Chroniques

par monique parmentier

La Vénitienne, comédie lyrique d’Antoine Dauvergne
Les Agrémens dirigés par Guy van Waas

Opéra Royal, Château de Versailles
- 8 novembre 2011
Guy van Waas, chef de l'ensemble baroque Les Agrémens
© dr

Le Centre de Musique Baroque de Versailles (CMBV) consacre ses Grandes Journées d’automne à un illustre inconnu, Antoine Dauvergne [lire notre Dossier]. Ainsi demeure-t-il fidèle à l’une de ses missions, la redécouverte du répertoire français baroque, au sens le plus large du terme car avec Dauvergne, c’est plutôt le classicisme qui est à l’honneur.

De ce violoniste virtuose, célébré en son époque, maître de musique de la Chambre du Roi, directeur du Concert Spirituel et de l’Académie royale, compositeur enfin, rien ou presque n’était parvenu jusqu’au public du XXIe siècle. Tombé dans l’oubli, Dauvergne méritait notre attention pour son rôle de découvreur de talent, à l’écoute de son temps, comme le démontra le programme récemment donné par le Concert Spirituel [lire notre chronique du 4 octobre 2011]. Ce soir, en revanche, malgré toute la virtuosité des interprètes et les moyens mis en œuvre, il nous est resté hermétique.

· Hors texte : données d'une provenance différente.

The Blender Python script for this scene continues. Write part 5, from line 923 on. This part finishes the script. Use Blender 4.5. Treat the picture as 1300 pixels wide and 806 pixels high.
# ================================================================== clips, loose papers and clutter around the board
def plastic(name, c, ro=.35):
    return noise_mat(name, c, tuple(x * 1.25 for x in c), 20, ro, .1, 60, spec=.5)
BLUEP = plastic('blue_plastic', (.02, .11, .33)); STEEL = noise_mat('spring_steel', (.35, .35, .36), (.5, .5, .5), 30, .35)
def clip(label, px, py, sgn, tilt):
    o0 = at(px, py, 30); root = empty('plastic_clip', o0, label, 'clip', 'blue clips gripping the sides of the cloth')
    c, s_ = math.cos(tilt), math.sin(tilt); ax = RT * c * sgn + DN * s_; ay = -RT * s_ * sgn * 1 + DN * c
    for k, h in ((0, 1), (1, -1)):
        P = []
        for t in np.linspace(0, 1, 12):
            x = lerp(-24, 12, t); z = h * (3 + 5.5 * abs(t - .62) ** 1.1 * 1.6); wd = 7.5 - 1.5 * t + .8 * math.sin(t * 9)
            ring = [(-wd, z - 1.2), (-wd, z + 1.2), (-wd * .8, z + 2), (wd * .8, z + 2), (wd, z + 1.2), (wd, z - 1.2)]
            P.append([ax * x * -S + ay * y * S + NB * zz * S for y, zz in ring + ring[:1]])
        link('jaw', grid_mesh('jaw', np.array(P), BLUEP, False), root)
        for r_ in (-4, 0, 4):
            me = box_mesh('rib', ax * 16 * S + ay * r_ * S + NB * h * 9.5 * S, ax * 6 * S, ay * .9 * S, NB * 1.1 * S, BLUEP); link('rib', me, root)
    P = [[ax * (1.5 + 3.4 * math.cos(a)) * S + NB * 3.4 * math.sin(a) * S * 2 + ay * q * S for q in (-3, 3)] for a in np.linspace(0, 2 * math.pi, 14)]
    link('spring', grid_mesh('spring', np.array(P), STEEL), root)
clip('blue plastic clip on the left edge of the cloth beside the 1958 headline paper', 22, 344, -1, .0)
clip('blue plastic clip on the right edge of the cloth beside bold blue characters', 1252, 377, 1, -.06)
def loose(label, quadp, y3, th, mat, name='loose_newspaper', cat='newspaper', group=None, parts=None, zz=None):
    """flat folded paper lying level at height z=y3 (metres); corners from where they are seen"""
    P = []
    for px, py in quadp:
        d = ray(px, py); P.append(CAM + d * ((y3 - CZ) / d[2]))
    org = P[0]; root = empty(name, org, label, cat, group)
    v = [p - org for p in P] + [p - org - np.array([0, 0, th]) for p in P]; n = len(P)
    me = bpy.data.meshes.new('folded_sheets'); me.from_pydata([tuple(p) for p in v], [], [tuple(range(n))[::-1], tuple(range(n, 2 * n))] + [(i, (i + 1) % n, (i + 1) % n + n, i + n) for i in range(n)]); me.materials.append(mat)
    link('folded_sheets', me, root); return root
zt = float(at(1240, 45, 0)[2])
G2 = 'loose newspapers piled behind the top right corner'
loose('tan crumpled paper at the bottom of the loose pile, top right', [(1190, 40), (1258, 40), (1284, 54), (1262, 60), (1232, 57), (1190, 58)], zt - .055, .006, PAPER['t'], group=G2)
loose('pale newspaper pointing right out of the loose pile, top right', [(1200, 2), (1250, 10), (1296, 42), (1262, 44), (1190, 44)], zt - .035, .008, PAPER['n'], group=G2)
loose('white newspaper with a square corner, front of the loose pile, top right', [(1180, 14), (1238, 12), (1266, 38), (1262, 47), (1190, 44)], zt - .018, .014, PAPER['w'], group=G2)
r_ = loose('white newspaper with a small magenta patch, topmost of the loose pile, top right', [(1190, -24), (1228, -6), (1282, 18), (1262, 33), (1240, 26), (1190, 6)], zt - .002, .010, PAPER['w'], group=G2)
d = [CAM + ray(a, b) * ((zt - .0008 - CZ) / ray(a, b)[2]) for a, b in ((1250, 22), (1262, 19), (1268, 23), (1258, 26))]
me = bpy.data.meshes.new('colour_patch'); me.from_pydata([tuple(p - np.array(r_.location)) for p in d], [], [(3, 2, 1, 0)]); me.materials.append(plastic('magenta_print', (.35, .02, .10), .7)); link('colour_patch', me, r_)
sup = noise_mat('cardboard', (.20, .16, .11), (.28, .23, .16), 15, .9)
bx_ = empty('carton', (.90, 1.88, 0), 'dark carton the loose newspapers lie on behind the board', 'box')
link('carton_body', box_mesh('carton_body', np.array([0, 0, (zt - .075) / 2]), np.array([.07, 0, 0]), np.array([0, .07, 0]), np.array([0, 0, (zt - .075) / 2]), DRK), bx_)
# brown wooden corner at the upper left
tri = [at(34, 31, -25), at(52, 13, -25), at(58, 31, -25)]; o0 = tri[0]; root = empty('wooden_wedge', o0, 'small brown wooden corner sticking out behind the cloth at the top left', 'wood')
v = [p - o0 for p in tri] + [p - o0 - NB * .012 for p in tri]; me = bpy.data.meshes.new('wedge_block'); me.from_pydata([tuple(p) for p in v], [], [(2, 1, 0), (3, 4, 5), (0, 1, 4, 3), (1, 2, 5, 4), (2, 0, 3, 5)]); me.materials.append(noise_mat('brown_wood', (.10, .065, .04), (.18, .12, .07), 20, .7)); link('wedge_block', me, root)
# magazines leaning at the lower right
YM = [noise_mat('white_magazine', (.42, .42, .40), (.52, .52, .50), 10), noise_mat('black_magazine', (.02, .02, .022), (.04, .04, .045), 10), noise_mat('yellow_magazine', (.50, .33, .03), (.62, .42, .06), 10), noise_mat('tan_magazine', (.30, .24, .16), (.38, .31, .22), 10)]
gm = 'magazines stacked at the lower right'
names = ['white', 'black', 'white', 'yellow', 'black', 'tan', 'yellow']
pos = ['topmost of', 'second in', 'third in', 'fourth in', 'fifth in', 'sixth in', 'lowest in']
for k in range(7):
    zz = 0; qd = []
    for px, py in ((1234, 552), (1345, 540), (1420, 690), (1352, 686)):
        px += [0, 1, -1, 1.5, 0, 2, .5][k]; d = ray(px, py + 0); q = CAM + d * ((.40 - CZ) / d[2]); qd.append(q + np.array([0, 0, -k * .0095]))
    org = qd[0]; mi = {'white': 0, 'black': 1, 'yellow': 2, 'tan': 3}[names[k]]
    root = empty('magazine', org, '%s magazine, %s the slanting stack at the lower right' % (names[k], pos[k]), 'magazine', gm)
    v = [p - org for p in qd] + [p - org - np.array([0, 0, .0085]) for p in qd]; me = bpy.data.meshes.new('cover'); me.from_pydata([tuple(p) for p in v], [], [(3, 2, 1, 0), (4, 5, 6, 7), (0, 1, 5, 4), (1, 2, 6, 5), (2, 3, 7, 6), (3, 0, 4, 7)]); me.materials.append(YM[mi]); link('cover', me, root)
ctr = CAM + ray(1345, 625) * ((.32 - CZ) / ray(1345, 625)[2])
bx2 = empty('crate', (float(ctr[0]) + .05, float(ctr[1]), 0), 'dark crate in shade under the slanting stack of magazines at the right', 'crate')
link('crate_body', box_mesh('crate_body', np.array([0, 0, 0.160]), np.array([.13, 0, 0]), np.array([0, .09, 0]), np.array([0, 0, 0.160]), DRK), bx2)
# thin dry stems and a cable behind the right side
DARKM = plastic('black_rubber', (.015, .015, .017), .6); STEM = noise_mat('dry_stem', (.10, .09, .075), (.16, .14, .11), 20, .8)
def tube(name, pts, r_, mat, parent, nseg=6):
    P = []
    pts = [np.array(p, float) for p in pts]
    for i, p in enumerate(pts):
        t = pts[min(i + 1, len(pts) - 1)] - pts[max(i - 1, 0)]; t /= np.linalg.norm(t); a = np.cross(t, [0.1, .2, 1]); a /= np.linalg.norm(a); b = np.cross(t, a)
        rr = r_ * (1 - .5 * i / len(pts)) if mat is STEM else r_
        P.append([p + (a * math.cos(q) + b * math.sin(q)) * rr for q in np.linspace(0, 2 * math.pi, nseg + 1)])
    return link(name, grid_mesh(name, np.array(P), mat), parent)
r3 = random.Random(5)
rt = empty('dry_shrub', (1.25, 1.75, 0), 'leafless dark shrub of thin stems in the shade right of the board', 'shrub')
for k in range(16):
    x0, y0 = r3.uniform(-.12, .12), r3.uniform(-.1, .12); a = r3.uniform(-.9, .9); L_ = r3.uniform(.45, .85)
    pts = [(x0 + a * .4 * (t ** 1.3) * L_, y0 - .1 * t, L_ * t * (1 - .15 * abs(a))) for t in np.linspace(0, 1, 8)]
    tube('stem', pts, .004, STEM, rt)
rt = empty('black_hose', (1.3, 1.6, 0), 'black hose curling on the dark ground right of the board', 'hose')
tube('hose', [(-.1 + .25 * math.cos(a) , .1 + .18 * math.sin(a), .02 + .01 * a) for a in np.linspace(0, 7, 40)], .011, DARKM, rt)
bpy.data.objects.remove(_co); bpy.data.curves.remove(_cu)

La Vénitienne est le fruit d’un genre nouveau qui se construit et ne connaîtra ses heures de gloire qu’un peu plus tard sous la forme de l’opéra-comique. Composé en 1768 sur un livret signé Antoine Houdar de La Motte, il fut mis en musique une première fois en 1705, sans succès ; à Dauvergne, dont il devait être le dernier ouvrage lyrique, il fit également connaître un four complet. Sa banale histoire d’amour (qui finit bien), avec quiproquos et travestissements, inscrivait cette Vénitienne dans le goût pour l’exotisme qu’évoquait la Sérénissime en France au XVIIIe siècle. En fait cette dernière n’est citée que dans quelques didascalies et dans les danses qui ponctuent la partition. Le ton de l’œuvre est léger, comique, charmant. À l’issue de la soirée, cette page laisse un sentiment diffus d’ennui poli, le sentiment d’une œuvre lisse qui passe agréablement le temps, à l’image d’une époque où, afin d’oublier les menaces qui pesaient, le public ne voulait surtout pas renoncer à s’enivrer de fêtes permanentes. Comme nous le savons, tout cela devait mal finir...

En tout cas, reconnaissons le mérite des interprètes qui font tout pour redonner un peu de lustre à cette pièce mineure du malheureux Dauvergne. N’était-il pas lucide, lui qui, au vu du talent des contemporains qu’il programmait régulièrement, avait renoncé à composer? La distribution vocale est de grande qualité. Certains chanteurs jouent le jeu, se travestissent pour tenter de donner plus de corps à leurs personnages. Chez les hommes, Alain Buet est un Zerbin (le serviteur) drôle et tendre. Mathias Vidal, au phrasé délicat et élégant, est un Octave séduisant (l’amoureux). Dans le rôle des deux amies dont Octave est épris, on retrouve Katia Vellétaz, Léonore touchante (celle que cherche à séduire Octave) au timbre d’une fort jolie clarté, tandis que Chantal Santon fait preuve de panache et d’énergie dans le rôle d’Isabelle (l’amante trompée qui triomphera de l’infidélité de son amant). Son très beau phrasé, son timbre sensuel, sont autant d’atouts qui crédibilisent le rôle – signalons qu’elle remplace Bénédicte Tauran, initialement annoncée. Si la brève servante Spinette de Kareen Durand est des plus charmantes, l’Isménide d’Isabelle Cals est probablement la plus décevante de la soirée : alors qu’elle pourrait mettre un peu de piment dans l’œuvre, cette magicienne est interprétée de manière distante, trop académique.

Sous la direction précise et enjouée de Guy van Waas [photo], Les Agrémens apportent des couleurs et des nuances raffinées qui offrent à cette Vénitienne l’aspect d’un joli pastel. Si la partie chorale est plutôt limitée, dans chacune de ses interventions, le Chœur de chambre de Namur se montre tel qu’on le connaît : professionnel.

À l’issue de cette agréable soirée, dans l’une des plus belles salles de France, le public, ravi, fait fête à des interprètes dont le mérite aura été, malgré la faiblesse de l’œuvre, de lui faire passer une assez belle soirée. Grâce à eux et au CMBV, Antoine Dauvergne est d’autant plus tiré de l’oubli que ce concert sera retransmis sur France Musique et fera l’objet d’un CD pour le label Ricercar. Chacun pourra juger alors si La Vénitienne mérite de sortir de l’ombre ou d’y retourner.